**Aim of the exercise:** Begin at the top of the records below and return each line exactly through the line with "SC.camera = cam". Skip pictures.

**Records supplied:**
************

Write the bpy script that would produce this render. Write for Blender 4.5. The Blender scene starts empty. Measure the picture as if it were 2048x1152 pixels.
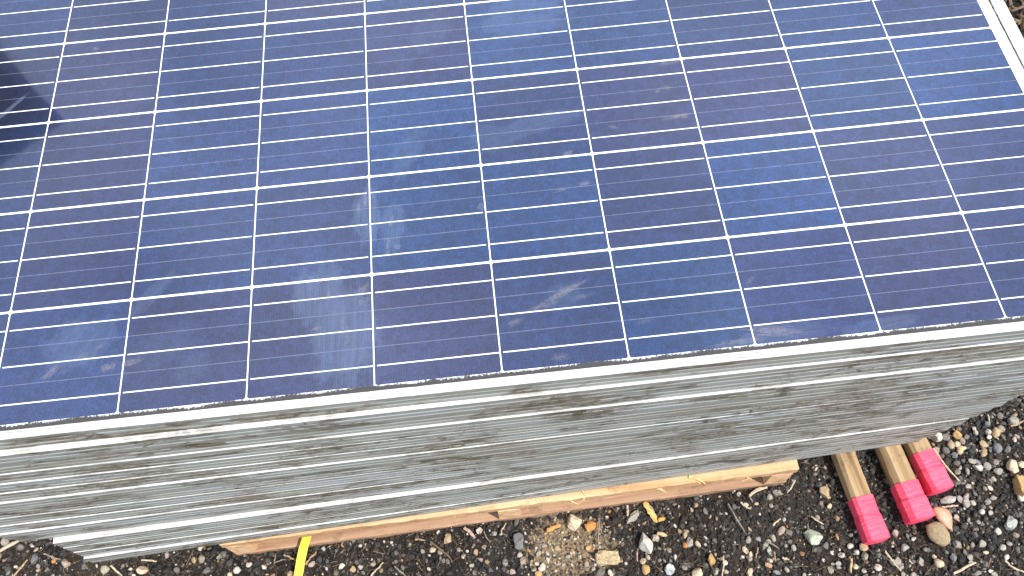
import bpy, bmesh, math, random
import numpy as np
from mathutils import Vector, Matrix, Euler

random.seed(11)
RNG = np.random.default_rng(11)
SC = bpy.context.scene
COL = SC.collection
GZ = 0.66                       # height of the top panel's glass face above the ground
R = math.radians

# ------------------------------------------------------------------ camera
CAM_LOC = Vector((0.00464624, -0.40023476, 0.97154957 + GZ))
CAM_ROT = Euler((0.48779152, 0.03376194, -0.10095499), 'XYZ')
F_PX = 1686.4916
cam_d = bpy.data.cameras.new('camera')
cam_d.sensor_width = 36.0
cam_d.lens = 36.0 * F_PX / 2048.0
cam_d.clip_start = 0.02
cam_d.clip_end = 800.0
cam = bpy.data.objects.new('camera', cam_d)
cam.location = CAM_LOC
cam.rotation_euler = CAM_ROT
COL.objects.link(cam)
SC.camera = cam

# ------------------------------------------------------------------ sky, sun, exposure
SUN_EL, SUN_AZ = R(57), R(124)    # azimuth clockwise from +Y
SUN_STRENGTH, SKY_STRENGTH, EXPOSURE = 4.2, 0.15, 0.6
CLOUD = 7.5
world = bpy.data.worlds.new('World')
SC.world = world
world.use_nodes = True
wn = world.node_tree
bg = wn.nodes['Background']
sky = wn.nodes.new('ShaderNodeTexSky')
sky.sky_type = 'NISHITA'
sky.sun_disc = False
sky.sun_elevation = SUN_EL
sky.sun_rotation = SUN_AZ
sky.air_density = 1.2
sky.dust_density = 1.5
# thin bright cloud drifting over the blue
tc = wn.nodes.new('ShaderNodeTexCoord')
cl = wn.nodes.new('ShaderNodeTexNoise')
cl.inputs['Scale'].default_value = 2.3
cl.inputs['Detail'].default_value = 2.5
cl.inputs['Roughness'].default_value = .55
wn.links.new(tc.outputs['Generated'], cl.inputs['Vector'])
cr = wn.nodes.new('ShaderNodeMapRange')
cr.interpolation_type = 'SMOOTHSTEP'
for k_, v_ in (('From Min', .30), ('From Max', .72), ('To Min', .35), ('To Max', 1.0)):
    cr.inputs[k_].default_value = v_
wn.links.new(cl.outputs['Fac'], cr.inputs['Value'])
mx = wn.nodes.new('ShaderNodeMix')
mx.data_type = 'RGBA'
mx.inputs[7].default_value = (CLOUD * .88, CLOUD * .95, CLOUD * 1.10, 1)
wn.links.new(cr.outputs[0], mx.inputs[0])
wn.links.new(sky.outputs[0], mx.inputs[6])
wn.links.new(mx.outputs[2], bg.inputs[0])
bg.inputs[1].default_value = SKY_STRENGTH
sun_d = bpy.data.lights.new('sun', 'SUN')
sun_d.energy = SUN_STRENGTH
sun_d.angle = R(0.6)
sun_d.color = (1.0, 0.95, 0.88)
sun = bpy.data.objects.new('sun', sun_d)
sdir = Vector((math.sin(SUN_AZ) * math.cos(SUN_EL), math.cos(SUN_AZ) * math.cos(SUN_EL), math.sin(SUN_EL)))
sun.rotation_euler = sdir.to_track_quat('Z', 'Y').to_euler()
sun.location = sdir * 20
COL.objects.link(sun)
vs = SC.view_settings
vs.view_transform = 'Standard'
vs.look = 'None'
vs.exposure = EXPOSURE
vs.gamma = 1.0
vs.use_curve_mapping = False
SC.cycles.max_bounces = 6

CAM_M = CAM_ROT.to_matrix()
def at(u, v, z=0.0):
    """world point at height z seen at pixel (u, v) of the 2048 x 1152 photograph"""
    d = CAM_M @ Vector(((u - 1024) / F_PX, -(v - 576) / F_PX, -1.0))
    t = (z - CAM_LOC.z) / d.z
    return CAM_LOC + d * t

# ------------------------------------------------------------------ object helpers
def tag(o, label=None, cat=None, group=None, kind=None):
    if label: o['label'] = label
    if cat: o['category'] = cat
    if group: o['group'] = group
    if kind: o['kind'] = kind
    return o

def empty(name, loc=(0, 0, 0), rz=0.0):
    o = bpy.data.objects.new(name, None)
    o.empty_display_size = 0.05
    o.location = loc
    o.rotation_euler = (0, 0, rz)
    COL.objects.link(o)
    return o

def mesh_obj(name, verts, faces, mats, parent=None, smooth=False, loc=None, cols=None):
    me = bpy.data.meshes.new(name)
    me.from_pydata([tuple(v) for v in verts], [], [tuple(f) for f in faces])
    me.update()
    o = bpy.data.objects.new(name, me)
    if mats is not None:
        for m in (mats if isinstance(mats, (list, tuple)) else [mats]):
            me.materials.append(m)
    if smooth:
        me.polygons.foreach_set('use_smooth', [True] * len(me.polygons))
    if cols is not None:
        a = me.color_attributes.new('col', 'FLOAT_COLOR', 'POINT')
        a.data.foreach_set('color', np.asarray(cols, dtype=np.float32).ravel())
    COL.objects.link(o)
    if parent is not None: o.parent = parent
    if loc is not None: o.location = loc
    return o

def bm_obj(name, bm, mats, parent=None, smooth=False, loc=None, rz=0.0):
    bmesh.ops.recalc_face_normals(bm, faces=bm.faces[:])
    me = bpy.data.meshes.new(name)
    bm.to_mesh(me); bm.free()
    for m in (mats if isinstance(mats, (list, tuple)) else [mats]):
        me.materials.append(m)
    if smooth:
        me.polygons.foreach_set('use_smooth', [True] * len(me.polygons))
    o = bpy.data.objects.new(name, me)
    COL.objects.link(o)
    if parent is not None: o.parent = parent
    if loc is not None: o.location = loc
    o.rotation_euler = (0, 0, rz)
    return o

def bm_box(bm, x0, x1, y0, y1, z0, z1, bevel=0.0, cuts=0, jitter=0.0, seed=0):
    r = bmesh.ops.create_cube(bm, size=1.0)
    for v in r['verts']:
        v.co = Vector((x0 + (v.co.x + .5) * (x1 - x0), y0 + (v.co.y + .5) * (y1 - y0), z0 + (v.co.z + .5) * (z1 - z0)))
    if bevel:
        es = list({e for v in r['verts'] for e in v.link_edges})
        bmesh.ops.bevel(bm, geom=es, offset=bevel, segments=2, profile=0.6, affect='EDGES')

# ------------------------------------------------------------------ shader helpers
class NT:
    def __init__(self, name):
        self.m = bpy.data.materials.new(name)
        self.m.use_nodes = True
        self.t = self.m.node_tree
        self.b = self.t.nodes['Principled BSDF']
    def node(self, typ, **kw):
        n = self.t.nodes.new(typ)
        for k, v in kw.items(): setattr(n, k, v)
        return n
    def link(self, a, b): self.t.links.new(a, b)
    def put(self, sock, v):
        if hasattr(v, 'is_output') or isinstance(v, bpy.types.NodeSocket): self.t.links.new(v, sock)
        else: sock.default_value = v
    def math(self, op, a, b=None, c=None, clamp=False):
        n = self.node('ShaderNodeMath', operation=op, use_clamp=clamp)
        self.put(n.inputs[0], a)
        if b is not None: self.put(n.inputs[1], b)
        if c is not None: self.put(n.inputs[2], c)
        return n.outputs[0]
    def noise(self, vec, scale, detail=3.0, rough=0.55, dist=0.0, dim='3D', w=None):
        n = self.node('ShaderNodeTexNoise', noise_dimensions=dim)
        if vec is not None: self.link(vec, n.inputs['Vector'])
        n.inputs['Scale'].default_value = scale
        n.inputs['Detail'].default_value = detail
        n.inputs['Roughness'].default_value = rough
        n.inputs['Distortion'].default_value = dist
        if w is not None: self.put(n.inputs['W'], w)
        return n.outputs['Fac']
    def mapping(self, vec, scale=(1, 1, 1), loc=(0, 0, 0), rot=(0, 0, 0)):
        n = self.node('ShaderNodeMapping')
        self.link(vec, n.inputs['Vector'])
        n.inputs['Scale'].default_value = scale
        n.inputs['Location'].default_value = loc
        n.inputs['Rotation'].default_value = rot
        return n.outputs[0]
    def ss(self, v, lo, hi):
        n = self.node('ShaderNodeMapRange', interpolation_type='SMOOTHSTEP')
        self.put(n.inputs['Value'], v)
        n.inputs['From Min'].default_value = lo
        n.inputs['From Max'].default_value = hi
        return n.outputs[0]
    def rng(self, v, lo, hi, a, b):
        n = self.node('ShaderNodeMapRange')
        self.put(n.inputs['Value'], v)
        for k, x in zip(('From Min', 'From Max', 'To Min', 'To Max'), (lo, hi, a, b)): n.inputs[k].default_value = x
        return n.outputs[0]
    def mix(self, f, a, b, blend='MIX'):
        n = self.node('ShaderNodeMix', data_type='RGBA', blend_type=blend)
        self.put(n.inputs[0], f)
        for s, v in ((n.inputs[6], a), (n.inputs[7], b)):
            if isinstance(v, (tuple, list)): s.default_value = (*v[:3], 1)
            else: self.link(v, s)
        return n.outputs[2]
    def ramp(self, f, stops):
        n = self.node('ShaderNodeValToRGB')
        self.put(n.inputs[0], f)
        e = n.color_ramp.elements
        while len(e) < len(stops): e.new(0.5)
        for k, (p, c) in zip(e, stops):
            k.position = p; k.color = (*c[:3], 1)
        return n.outputs[0]
    def bump(self, h, strength=0.3, dist=0.002):
        n = self.node('ShaderNodeBump')
        n.inputs['Strength'].default_value = strength
        n.inputs['Distance'].default_value = dist
        self.link(h, n.inputs['Height'])
        self.link(n.outputs[0], self.b.inputs['Normal'])
    def out(self, color=None, rough=None, metal=None, spec=None):
        if color is not None: self.put(self.b.inputs['Base Color'], (*color[:3], 1) if isinstance(color, (tuple, list)) else color)
        if rough is not None: self.put(self.b.inputs['Roughness'], rough)
        if metal is not None: self.put(self.b.inputs['Metallic'], metal)
        if spec is not None: self.put(self.b.inputs['Specular IOR Level'], spec)
        return self.m
    def obj(self): return self.node('ShaderNodeTexCoord').outputs['Object']
    def pos(self): return self.node('ShaderNodeNewGeometry').outputs['Position']
    def rand(self): return self.node('ShaderNodeObjectInfo').outputs['Random']

# ------------------------------------------------------------------ materials
SAND = tuple(at(1142, 1094, 0))
def mat_ground():
    n = NT('soil'); p = n.pos()
    a = n.noise(p, 14, 5); b = n.noise(p, 160, 4); c = n.noise(p, 3.0, 3)
    col = n.mix(n.ss(a, .38, .66), (.009, .008, .0075), (.030, .021, .015))
    col = n.mix(n.math('MULTIPLY', n.ss(b, .5, .75), .4), col, (.07, .052, .038))
    col = n.mix(n.math('MULTIPLY', n.ss(c, .5, .7), .4), col, (.05, .045, .04))
    sx = n.node('ShaderNodeMapping', vector_type='TEXTURE'); n.link(p, sx.inputs['Vector'])
    sx.inputs['Location'].default_value = SAND; sx.inputs['Scale'].default_value = (.085, .070, 1)
    ln = n.node('ShaderNodeVectorMath', operation='LENGTH'); n.link(sx.outputs[0], ln.inputs[0])
    sd = n.ss(n.math('SUBTRACT', n.math('ADD', 1.25, n.math('MULTIPLY', n.math('SUBTRACT', n.noise(p, 38, 5, .65), .5), 2.4)), ln.outputs['Value']), .1, .5)
    col = n.mix(n.math('MULTIPLY', sd, .85), col, n.mix(n.ss(b, .35, .65), (.11, .082, .05), (.27, .205, .125)))
    n.bump(n.math('ADD', b, n.math('MULTIPLY', n.noise(p, 420, 3), .5)), .7, .006)
    return n.out(col, .95, spec=.2)

def mat_stone():
    n = NT('stone'); p = n.pos()
    a = n.node('ShaderNodeVertexColor', layer_name='col')
    s = n.noise(p, 330, 4, .65); s2 = n.noise(p, 90, 3)
    col = n.mix(1.0, a.outputs[0], n.ramp(s, [(.25, (.50, .49, .46)), (.5, (.95, .93, .88)), (.8, (1.3, 1.25, 1.16))]), 'MULTIPLY')
    col = n.mix(n.math('MULTIPLY', n.ss(s2, .52, .72), .35), col, (.10, .075, .05))
    n.bump(s, .35, .0016)
    return n.out(col, .8, spec=.3)

def mat_straw():
    n = NT('dry_straw'); a = n.node('ShaderNodeVertexColor', layer_name='col')
    s = n.noise(n.pos(), 240, 3)
    col = n.mix(1.0, a.outputs[0], n.ramp(s, [(.3, (.6, .58, .55)), (.7, (1.2, 1.2, 1.2))]), 'MULTIPLY')
    return n.out(col, .75, spec=.25)

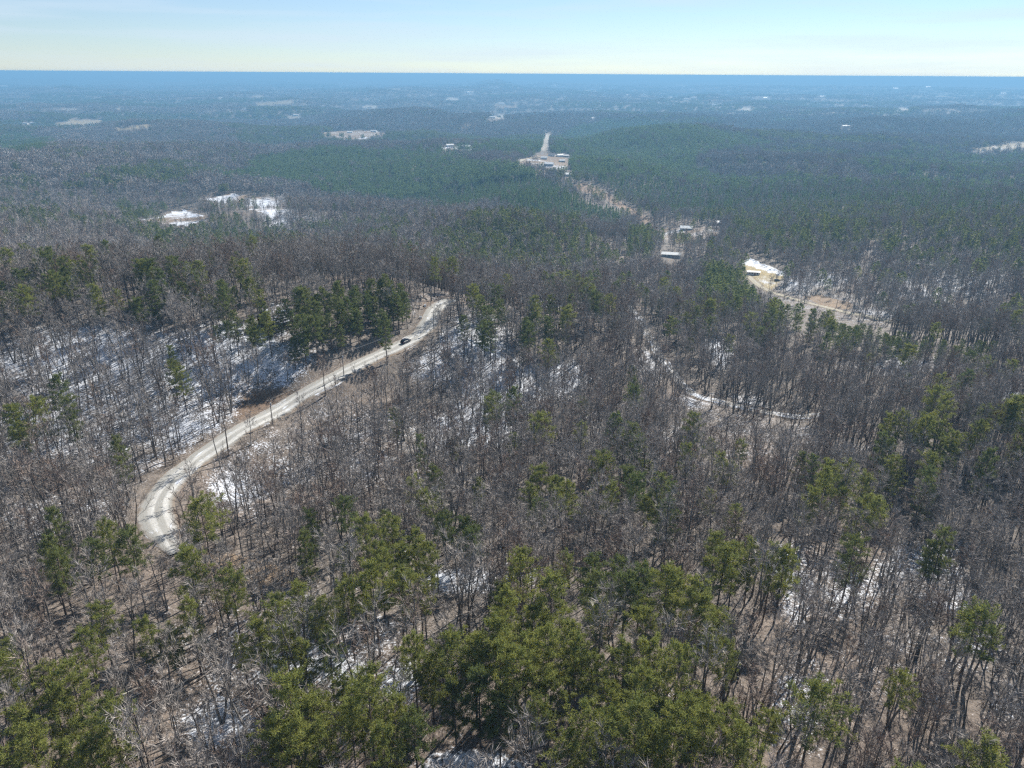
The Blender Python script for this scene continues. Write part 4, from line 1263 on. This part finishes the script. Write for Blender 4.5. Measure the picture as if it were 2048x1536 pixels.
AREAS_H = [(100, 1250, 'on the left slope below the pine clump'), (60, 1000, 'at the left edge above the pine clump'), (300, 1180, 'below the gravel road bend'), (180, 960, 'left of the gravel road bend'), (420, 1380, 'in the hollow with fallen logs at lower left'), (330, 1500, 'at the bottom edge beside the lower left pines'),
           (560, 1180, 'along the tan strip right of the road bend'), (520, 1000, 'in the woods right of the road bend'), (660, 1360, 'around the snowy hollow at the bottom left'), (930, 1230, 'behind the central pine mass'), (760, 990, 'in the middle woods below the road'), (1000, 1120, 'in the grey woods above the central pines'), (1120, 1060, 'in the grey woods right of the central snow patch'),
           (830, 1420, 'between the bottom pines left of centre'), (1090, 1450, 'under the central pine mass at the bottom'), (1320, 1110, 'in the grey woods right of centre'), (1440, 1010, 'in the grey woods above the right-hand pine group'), (1500, 1300, 'beside the pine band right of centre'), (1560, 1480, 'at the bottom edge right of the pines'),
           (1640, 1200, 'on the snowy slope right of the pine group'), (1700, 1400, 'on the snow-streaked slope at the lower right'), (1800, 1180, 'on the snowy slope at right'), (1800, 1320, 'in the brown woods at the lower right'), (1950, 1200, 'at the right edge above the lower corner'), (1980, 1400, 'in the bottom right corner'), (1850, 1050, 'below the right-hand pine cluster'), (1250, 1300, 'between the central pines and the right-hand pine band'), (200, 1390, 'among the pines at the lower left')]
ORD = ['first', 'second', 'third', 'fourth', 'fifth', 'sixth', 'seventh', 'eighth', 'ninth', 'tenth', 'eleventh', 'twelfth', 'thirteenth', 'fourteenth', 'fifteenth', 'sixteenth', 'seventeenth', 'eighteenth', 'nineteenth', 'twentieth']
def ordinal(i):
    if i < 20:
        return ORD[i]
    tens = ['twenty', 'thirty', 'forty', 'fifty', 'sixty', 'seventy', 'eighty', 'ninety'][min(i // 10 - 2 + (0 if (i + 1) % 10 else 1), 7)]
    un = (i + 1) % 10
    return tens + '-' + ORD[un - 1] if un else {'twenty': 'twentieth', 'thirty': 'thirtieth', 'forty': 'fortieth', 'fifty': 'fiftieth', 'sixty': 'sixtieth'}.get(tens, tens + 'th')

def place(t_, label, group, name, cat):
    sets = {'h': HARD, 'p': PINE, 'd': DARK}[t_[7]]
    tm, cm, _ = sets[t_[6]]
    e = empty(name, (t_[0], t_[1], t_[2] - .1), t_[3])
    e.scale = (t_[4], t_[4], t_[5])
    if t_[7] == 'h':
        e.rotation_euler = (random.gauss(0, .035), random.gauss(0, .035), t_[3])
    tag(e, label, cat, group)
    obj('trunk', tm, e)
    obj('crown', cm, e)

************

**Result of this exercise:**
Write the bpy script that would produce this render. Write for Blender 4.5. The Blender scene starts empty. Measure the picture as if it were 2048x1152 pixels.
import bpy, bmesh, math, random
import numpy as np
from mathutils import Vector, Matrix, Euler

random.seed(11)
RNG = np.random.default_rng(11)
SC = bpy.context.scene
COL = SC.collection
GZ = 0.66                       # height of the top panel's glass face above the ground
R = math.radians

# ------------------------------------------------------------------ camera
CAM_LOC = Vector((0.00464624, -0.40023476, 0.97154957 + GZ))
CAM_ROT = Euler((0.48779152, 0.03376194, -0.10095499), 'XYZ')
F_PX = 1686.4916
cam_d = bpy.data.cameras.new('camera')
cam_d.sensor_width = 36.0
cam_d.lens = 36.0 * F_PX / 2048.0
cam_d.clip_start = 0.02
cam_d.clip_end = 800.0
cam = bpy.data.objects.new('camera', cam_d)
cam.location = CAM_LOC
cam.rotation_euler = CAM_ROT
COL.objects.link(cam)
SC.camera = cam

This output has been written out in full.